A comparison might be drawn to the textual means historians have of understanding another proscribed culture, the early Christians in Rome. What we have are comments by outside observers, such as Tacitus or Celsus, who obviously didn’t understand, and whose views were driven by hostility. There were times when members of the secretive circle were too strident to be ignored and had to be punished. We have records of martyrs, and the investigations and persecutions of Nero and Domitian. Did these reveal typical members of the cult? It seems unlikely. And we have quantities of writing about the culture from years later which might divulge anything or nothing.
Peter Parker has assembled a fascinating amount of written material about the existence of homosexual men from 1945 until 1967, when Harold Wilson’s government, under the guidance of Roy Jenkins, legalised homosexual acts in private between two men over the age of 21. The publication of the Wolfenden Report in 1957, recommending legalisation, is a key moment at the centre of the narrative.
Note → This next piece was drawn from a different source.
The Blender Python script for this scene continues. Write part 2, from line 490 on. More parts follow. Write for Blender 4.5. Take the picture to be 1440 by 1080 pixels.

Parker has austerely but usefully ruled out any material printed after 1967 on the grounds that hindsight affects accuracy. He excludes even Quentin Crisp’s autobiography The Naked Civil Servant, published in 1968.
The use of pretty policemen to entrap homosexuals was always denied, but seems indisputable
What we have are fascinatingly partial accounts, some of which are valuable because they are often hilariously wide of the mark.